Hidden names and hidden lives have been part of more Holocaust films than Louis Malle’s heart-stopping Goodbye, Children, (1987). Among venerable others is the documentary Secret Lives, (2002), in which director Aviva Slesin (herself smuggled out of a Lithuanian ghetto) movingly brings together an ensemble of Jewish parents who had to hide their children, Catholic families who took the children in as gentiles, and the children themselves, all of whom held each other very close in those urgent, risk-ridden times, waiting for estranged families to reunite.
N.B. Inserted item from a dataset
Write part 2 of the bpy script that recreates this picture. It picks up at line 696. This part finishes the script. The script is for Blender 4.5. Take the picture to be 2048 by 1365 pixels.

The effort that went into saving thousands of European Jewish children is also depicted in Mark Jonathan Harris’ documentary Into the Arms of Strangers (2000).

Based on the memories of its director, Goodbye, Children pushes us into an all-boys Jesuit boarding school in Nazi-occupied France. The year is 1944 and France is mired in the quicksand of the Vichy government. Head of the state Phillipe Petain announced there would be no more defeat for France – instead, there would be Franco-German collaborations with the Nazis in all their undertakings.

“At least Petain knows how to get along with the Krauts,'” says one of the senior boys.

“Better Krauts than Jews or Reds,” his friend replies.

Unknown to the students, the priests who run the school have sheltered three Jewish boys. One joins the class where Julien Quentin (Gaspard Manesse) rides an academic high horse. The new boy is introduced as Jean Bonnet (Raphael Fejto), and everyone is told to treat him kindly. Not that Jean needs any favours. He appears an astonishingly self-sufficient child with high academic proficiency, quietly confident in class but somewhat tentative otherwise. Julien, quite the sleuth, finds evidence of Jean’s true identity and does all the adding up. However, he does not declare his findings – not even to Jean. It doesn’t matter anyway. After their initial wariness of each other, the boys are now friends. Jean even defends those who tease Julien for bedwetting.

The performances of the cast shine against the near-Dickensian drudgery of the school and the life in it. The building is cold, dark and damp. Vitamin crackers do little for nourishment. Though masters wear gloves, students must warm their hands on dying cinders. Other suggestions and uncomfortable moments find their way organically into the film. Sirens announcing air raids and bombing drive the boys into the sooty bowels of the school building; a notice on the door of public showers forbids Jews to enter; a Gestapo soldier wanders in to meet Pere Jean (Philippe Morier-Genoud) for confession. In a riveting moment reflective of confused loyalties, drunken German soldiers bawl out their French comrades in a restaurant for attempting an arrest. All items on the menu are not available and coupons are used to buy food.

But the boys manage to pursue their interests, ogling at the lovely piano teacher, Davenne (Irene Jacob in her debut role), watching a Charlie Chaplin film and trading home goodies for cigarettes and stamps through blackmailing the cook’s helper, Joseph (Francois Negret). It is when Joseph is caught stealing lard from the kitchen and fired from his job that the danger that had been furlongs away now comes stomping up to the school in Gestapo boots.

The first goodbye in the film is when Julien’s mother puts her petulant, tearful son onto the train to take him to school. But the other goodbyes in the film come tearlessly and with a quiet sense of inevitability.